Machine Learning Inter-Atomic Potentials Generation Driven by Active Learning: A Case Study for Amorphous and Liquid Hafnium dioxide
This work addresses the challenge of reducing computational cost in materials modeling for researchers in computational chemistry and physics, though it is incremental as it builds on existing active learning and potential fitting methods.
The authors tackled the problem of efficiently generating inter-atomic potentials for materials science by proposing an active learning scheme to sample configurations for fitting Gaussian Approximation Potentials, achieving near ab initio precision in molecular dynamics simulations for amorphous and liquid Hafnium dioxide with good agreement to experimental and previous ab initio results.

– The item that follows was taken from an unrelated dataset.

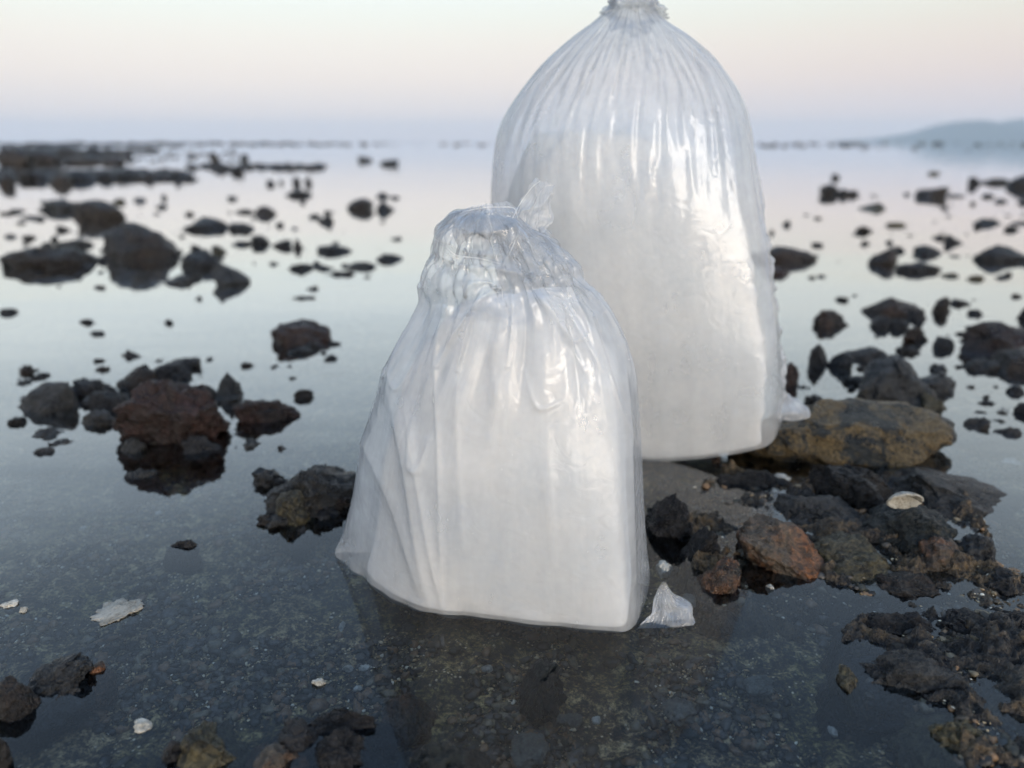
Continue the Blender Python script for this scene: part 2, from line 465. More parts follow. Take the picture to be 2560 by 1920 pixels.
# x0 y0 x1 y1 (photograph pixels, y1 at the water line), shape, stone, name, group, label
G_FAR, G_LEFT, G_MID, G_RIGHT, G_SHOAL, G_FRONT = ("stones far out in the left shallows", "stones around the big boulder on the left", "stones of the maroon cluster",
                                                   "stones scattered in the right shallows", "stones piled beside the rear bag", "stones at the lower edge of the picture")
STONES = """
260 556 452 654 r b boulder 1|biggest rounded brown boulder in the left shallows, mirrored in the water
0 613 240 674 j b boulder 1|wide low dark boulder cut by the left picture edge
134 597 236 615 f g stone 1|thin flat slab behind the wide low boulder at the left edge
195 499 313 552 r b boulder 1|round dark boulder just behind the biggest brown boulder
108 497 189 528 r g stone 1|greyish stone touching the left side of the round dark boulder
281 495 313 508 r v stone 1|small olive hump peeping over the round dark boulder
334 493 366 503 r g stone 1|tiny low stone right of the olive hump
171 526 199 540 f b stone 1|low neck of rock joining the greyish stone and the round boulder
476 611 509 640 r k stone 1|small black knob at the right foot of the biggest brown boulder
455 625 566 674 f k stone 1|low black slab leaning on the biggest brown boulder
529 613 566 634 r v stone 1|little olive knob on the end of the low black slab
535 654 631 714 p g stone 1|grey pyramid-shaped stone in front of the low black slab
403 687 496 712 f g stone 1|low pointed slab in front of the biggest brown boulder
244 644 268 658 f k stone 1|thin dark sliver between the wide boulder and the biggest boulder
452 544 570 577 j k stone 1|long black rock with its hump at the right end
570 556 637 577 f k stone 1|flat black stone directly right of the long humped rock
635 514 692 538 p b stone 1|small peaked brown stone with a flat tail on its left
586 522 636 532 f b stone 1|flat tail of rock left of the small peaked brown stone
688 554 710 565 r k stone 1|tiny round dark stone below the small peaked brown stone
773 534 802 545 r k stone 1|smaller lobe of the heart-shaped pair of dark stones
796 532 834 557 p k stone 1|larger lobe of the heart-shaped pair of dark stones
578 601 627 615 f k stone 1|leftmost flat stone of the dark row of four
625 587 677 613 f k stone 1|second flat stone of the dark row of four
677 599 732 619 j k stone 1|third lumpy stone of the dark row of four
730 597 759 623 p b stone 1|upright brown stone ending the dark row of four
791 611 881 633 f k stone 1|long lens-shaped dark stone right of the row of four
941 633 1008 653 r k stone 1|oval black stone nearest the knotted top of the front bag
718 656 785 677 j k stone 1|humped dark stone at the left end of the low blue-grey row
789 662 838 674 f k stone 1|thin low stone in the middle of the low blue-grey row
814 677 889 689 f b stone 1|thin brownish stone in front of the low blue-grey row
863 654 945 670 f g stone 1|flat blue-grey stone at the right end of the low row
673 653 702 662 r k stone 1|tiny dark stone left of the low blue-grey row
728 739 789 748 f k stone 1|thin dark sliver barely above water, alone in mid water
765 715 797 726 j g stone 1|small grey fleck of rock just above the thin sliver
228 713 264 722 r k stone 1|tiny dark stone below the wide low boulder at left
484 739 505 750 r k stone 1|tiny dark stone below the grey pyramid-shaped stone
0 770 43 787 f k stone 1|pointed dark stone cut by the left picture edge in calm water
199 796 248 809 j k stone 1|small ragged dark stone alone in calm water at left
220 826 264 837 f g stone 1|thin grey sliver just below the small ragged stone
407 798 435 811 r k stone 1|small dark stone alone in the open water above the maroon cluster
677 805 830 868 j m boulder 2|dark rust-streaked boulder standing alone left of the front bag
812 888 846 903 j k stone 2|small dark stone at the right foot of the lone rust-streaked boulder
297 876 354 899 j b stone 2|small ragged stone above the maroon cluster
10 585 43 595 f k stone 0|small flat dark stone near the left edge above the wide boulder
24 522 70 528 f g stone 0|upper of two thin pale slivers at the far left
45 538 114 546 f g stone 0|lower of two thin pale slivers at the far left
868 495 934 526 r b stone 0|round brown stone of the far trio in front of the rear bag
940 506 985 529 p b stone 0|diamond-shaped brown stone of the far trio
940 479 977 494 p k stone 0|small black stone at the back of the far trio
977 489 1001 497 f k stone 0|flat sliver trailing from the back stone of the far trio
1130 527 1200 543 f k stone 0|black stone half hidden behind the top of the front bag
977 592 1007 600 f g stone 0|faint sliver between the far trio and the oval black stone
665 449 688 463 r k stone 0|leftmost of the small dots in the far row
698 449 708 459 r g stone 0|faintest dot in the far row of small stones
732 442 752 461 r k stone 0|middle dark dot in the far row of small stones
761 442 781 461 r k stone 0|rightmost dot in the far row of small stones
714 475 781 491 f k stone 0|flat dark stone just below the far row of dots
403 485 417 497 r k stone 0|tiny far dot above the big boulder's right shoulder
568 489 594 499 r g stone 0|small pale far stone left of the far row of dots
390 510 419 520 f g stone 0|thin pale far sliver above the long humped rock
523 379 549 402 r b stone 0|small brown stone standing in the bright far strip
600 383 622 402 r g stone 0|small grey stone standing in the bright far strip
533 422 566 432 r k stone 0|low dark stone at the right end of the near reef ridge
576 414 610 433 r k stone 0|rounded dark stone just past the end of the near reef ridge
651 416 745 424 f k stone 0|long low dark strip of rock right of the near reef ridge
757 410 814 422 f k stone 0|last low strip of rock tapering out right of the near reef ridge
894 390 931 403 r g stone 0|pale far speck of rock beyond the strips of reef
950 398 998 412 r g stone 0|second pale far speck of rock beyond the strips of reef
0 438 38 466 r b stone 0|first rounded rock of the near reef ridge at the left edge
36 430 82 453 j k stone 0|second rock of the near reef ridge
78 428 128 452 j k stone 0|third, peaked rock of the near reef ridge
122 433 181 463 r b stone 0|broad brown rock jutting forward from the near reef ridge
178 427 246 453 j k stone 0|dark rock with a lump in the middle of the near reef ridge
243 427 282 450 r k stone 0|rounded rock in the middle of the near reef ridge
276 426 356 448 f k stone 0|long level rock of the near reef ridge
350 431 440 446 f k stone 0|long thinning rock of the near reef ridge
430 420 462 448 p k stone 0|pointed rock that ends the near reef ridge
0 369 88 414 r b stone 0|big brown hump of the far reef at the left edge
80 373 152 407 r b stone 0|brown flank of the far reef beside its big hump
146 371 222 392 f b stone 0|level stretch of the far reef right of its flank
214 366 252 382 r b stone 0|small bump on the skyline of the far reef
150 395 262 409 f b stone 0|low front edge of the far reef in the bright water
255 390 312 409 r b stone 0|brown lump ending the low front edge of the far reef
250 372 330 381 f b stone 0|thin far strip right of the bump of the far reef
322 369 402 378 f b stone 0|thinnest far strip fading out right of the far reef
49 954 199 1035 r g boulder 2|smooth grey-brown dome at the left end of the maroon cluster
187 946 293 995 j k stone 2|wrinkled dark stone right of the smooth dome
228 974 338 1035 f k stone 2|blue-black slab in front of the wrinkled dark stone
208 1025 291 1066 r g stone 2|small grey pointed stone low in front of the blue-black slab
297 913 399 975 r b stone 2|rounded brown stone behind the maroon boulder
378 907 484 955 r k stone 2|smooth blue-black stone behind the maroon boulder
419 893 509 925 r k stone 2|smooth dark stone farthest back in the maroon cluster
313 938 582 1125 j m boulder 2|large rugged maroon boulder, tallest of its cluster
539 930 606 998 p g stone 2|pale grey upright stone at the right shoulder of the maroon boulder
586 986 757 1062 j m stone 2|grey-topped stone with a rusty red base right of the maroon cluster
460 1088 557 1135 f k stone 2|low dark slab at the right foot of the maroon boulder
509 962 545 996 r k stone 2|small dark lump between the maroon boulder and the upright grey stone
77 1117 138 1136 r g stone 2|small oval grey stone alone in front of the smooth dome
301 1096 370 1134 r g stone 2|small grey stone at the left foot of the maroon boulder
83 1072 155 1096 f g stone 2|thin grey slab just below the smooth dome
317 1172 391 1198 f g stone 2|flat grey stone in front of the maroon boulder
675 1161 915 1306 j g boulder 2|rough grey boulder partly hidden by the front bag's left edge
690 1230 790 1318 r v stone 2|lumpy brown stone at the front foot of the rough grey boulder
741 1320 768 1333 r k pebble 2|tiny black pebble in front of the rough grey boulder
427 1351 492 1371 f k stone 2|slim dark stone just breaking the water left of the front bag
2078 433 2100 447 r k stone 3|tiny black dot right of the rear bag near the horizon
2047 460 2094 488 r b stone 3|rounded brown stone of the small far chain beside the rear bag
2094 471 2124 490 r b stone 3|middle stone of the small far chain beside the rear bag
2121 474 2146 490 r b stone 3|end stone of the small far chain beside the rear bag
2139 506 2211 524 p v stone 3|low diamond-shaped olive stone below the small far chain
2213 555 2268 565 f v stone 3|thin lens-shaped olive stone below the diamond-shaped one
2289 466 2366 494 j b boulder 3|saddle-shaped brown boulder far out on the right
2366 485 2417 492 f k stone 3|flat tail right of the saddle-shaped boulder
2319 428 2354 436 f v stone 3|small flat stone far beyond the saddle-shaped boulder
2419 442 2449 462 r k stone 3|round knob at the left end of the far right ridge
2445 444 2522 458 f k stone 3|low middle of the far right ridge
2516 434 2585 470 r k boulder 3|dark hump of the far right ridge cut by the picture edge
2483 496 2515 506 r k stone 3|small oval stone below the far right ridge
2546 497 2580 510 r k stone 3|small dark stone at the picture edge below the far right ridge
2425 503 2439 512 r g stone 3|faint tiny stone right of the saddle-shaped boulder's tail
2428 545 2498 562 p k stone 3|low pointed black stone in open water at right
2526 552 2575 560 f k stone 3|thin flat stone at the right picture edge
2357 586 2406 610 p k stone 3|small black wedge of rock tilted to the right
2282 613 2352 638 r k stone 3|oval black stone below the small black wedge
2430 612 2551 656 p k boulder 3|broad pointed black boulder with a pale shine near the right edge
2169 620 2243 664 j b boulder 3|upright brown stone, tallest of the right middle group
2233 654 2344 682 f k stone 3|long tapering slab trailing right of the upright brown stone
2350 681 2395 694 f v stone 3|first flat greenish pebble past the tapering slab
2411 688 2464 700 f v stone 3|second flat olive pebble past the tapering slab
2488 688 2520 698 f k stone 3|third flat dark pebble past the tapering slab
2243 618 2256 626 r g pebble 3|tiny speck right of the upright brown stone
1957 550 1977 564 r k pebble 3|small dark pebble next to the rear bag's right edge
1923 572 1936 585 r k pebble 3|tiny pebble against the rear bag's right edge
1860 615 2037 656 r b boulder 3|dark boulder peeping out behind the rear bag's right edge
1900 668 1971 690 r m stone 3|reddish stone just below the boulder behind the rear bag
2160 743 2298 795 p b boulder 3|peaked brown boulder with a long left slope
2268 772 2318 802 r k stone 3|blue-black stone on the right flank of the peaked brown boulder
2171 789 2226 822 r k stone 3|round black stone below the peaked brown boulder
2222 795 2270 824 r k stone 3|dark low stone in the hollow below the peaked brown boulder
2329 739 2375 784 j b stone 3|small hooked brown stone right of the peaked boulder
2374 747 2428 764 f k stone 3|flat pointed stone trailing from the hooked brown stone
2027 773 2116 818 r b boulder 3|egg-shaped brown stone alone right of the rear bag
2245 813 2310 855 j b stone 3|speckled brown stone hanging below the round black stone
2019 860 2074 920 r k stone 3|tall dark round stone left of the grey rough clump
2067 881 2130 926 r k stone 3|low dark stone beside the tall dark round stone
2101 870 2214 908 f k stone 3|flat dark slab behind the grey rough clump
2127 894 2340 1020 j g boulder 3|shaggy grey lump of rock above the mottled boulder
2255 930 2375 985 j g stone 3|pale rough arm of rock on the right of the shaggy grey lump
2295 984 2366 1030 j v stone 3|small brown rough stone at the right foot of the shaggy grey lump
2384 805 2600 893 j m boulder 3|big purple-brown boulder at the right picture edge
2329 842 2384 876 j k stone 3|small black stone left of the big purple-brown boulder
2480 868 2640 935 r b boulder 3|smooth dark boulder in front of the big purple-brown one
2405 900 2495 932 f k stone 3|low slab under the big purple-brown boulder
2544 752 2610 802 r k stone 3|dark round stone cut by the right picture edge
2536 1002 2620 1044 r k stone 3|dark stone at the right picture edge level with the mottled boulder
2405 1046 2475 1076 r b stone 3|low brown stone barely above water right of the mottled boulder
2468 1068 2550 1092 f k stone 3|thin dark stone behind it near the right edge
1958 905 1992 966 r m stone 3|narrow reddish stone peeping past the rear bag's lower right
1800 1008 2372 1172 r y boulder 4|large mottled yellow and black boulder under the rear bag's corner
2210 1172 2500 1300 p g boulder 4|long dark wedge with a pale green tip pointing right
2022 1172 2222 1285 j k boulder 4|rough black rock in the middle of the pile
1788 1176 1975 1218 f k stone 4|low black ledge in front of the mottled boulder
1825 1303 2040 1450 r o boulder 4|orange rust-coloured boulder in the middle of the pile
1939 1239 2136 1330 r g stone 4|grey-brown stone directly behind the orange boulder
2013 1353 2208 1456 r v boulder 4|olive-brown stone right of the orange boulder
2150 1268 2356 1400 r t boulder 4|blue-black flecked boulder behind the olive-brown stone
2278 1344 2400 1432 r o stone 4|tan stone at the right foot of the blue-black flecked boulder
2390 1335 2486 1420 j g stone 4|grey angular stone at the right end of the pile
1742 1399 1848 1488 r o stone 4|small brown stone at the left end of the pile beside the orange boulder
1614 1228 1726 1352 j k boulder 4|round black stone just right of the front bag
1701 1318 1790 1408 j k stone 4|chain of small black rock leading from the round black stone
2440 1425 2560 1492 j k stone 4|wet black ledge at the right edge below the pile
2190 1440 2330 1500 j b stone 4|low crumbly brown rock in front of the olive-brown stone
2140 1530 2326 1592 j k stone 5|low wet black rock lying across the lower right
2324 1590 2498 1655 j v stone 5|blocky olive rock at the lower right
2330 1536 2470 1596 f k stone 5|flat wet black slab behind the blocky olive rock
2465 1552 2590 1634 j k stone 5|rippled wet black rock at the lower right edge
2151 1650 2384 1750 j g boulder 5|grey ridged rock right of the egg-shaped dark stone
2306 1800 2464 1890 p v stone 5|smooth half-sunken wedge near the lower right corner
2480 1864 2600 1940 j k stone 5|black rock in the lower right corner
7 1696 105 1806 r b stone 5|smooth lower lobe of the cracked rock at lower left
87 1649 246 1752 j g boulder 5|cracked grey rock with a rusty right end at lower left
228 1664 268 1686 r o pebble 5|small rusty nub on the end of the cracked grey rock
-20 1841 30 1935 r b stone 5|brown stone cut by the left edge at lower left
456 1815 615 1935 j v boulder 5|grey-green craggy rock at the bottom edge
411 1852 470 1908 r k stone 5|small black stone left of the grey-green craggy rock
644 1866 756 1940 j o stone 5|orange-brown rock at the bottom edge beside the black lobes
748 1767 950 1838 j k stone 5|upper lobe of the wet black rock at the bottom
786 1833 925 1940 j k boulder 5|lower, largest lobe of the wet black rock at the bottom
700 1808 812 1884 r k stone 5|left lobe of the wet black rock at the bottom
1007 1868 1176 1945 r t stone 5|blue-black smooth stone at the bottom edge, centre
"""
GROUPS = [G_FAR, G_LEFT, G_MID, G_RIGHT, G_SHOAL, G_FRONT]
for i, line in enumerate(STONES.strip().splitlines()):
    head, label = line.split("|")
    x0, y0, x1, y1, style, mk, name, g = head.split()
    V, F, loc = place_rock(float(x0), float(y0), float(x1), float(y1), style, seed=100 + i)
    o = mesh_object(name, V, F, MAT[mk], loc=loc)
    tag(o, label, "pebble" if name == "pebble" else "stone", GROUPS[int(g)])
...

We propose a novel active learning scheme for automatically sampling a minimum number of uncorrelated configurations for fitting the Gaussian Approximation Potential (GAP). Our active learning scheme consists of an unsupervised machine learning (ML) scheme coupled to Bayesian optimization technique that evaluates the GAP model. We apply this scheme to a Hafnium dioxide (HfO2) dataset generated from a melt-quench ab initio molecular dynamics (AIMD) protocol. Our results show that the active learning scheme, with no prior knowledge of the dataset is able to extract a configuration that reaches the required energy fit tolerance. Further, molecular dynamics (MD) simulations performed using this active learned GAP model on 6144-atom systems of amorphous and liquid state elucidate the structural properties of HfO2 with near ab initio precision and quench rates (i.e. 1.0 K/ps) not accessible via AIMD. The melt and amorphous x-ray structural factors generated from our simulation are in good agreement with experiment. Additionally, the calculated diffusion constants are in good agreement with previous ab initio studies.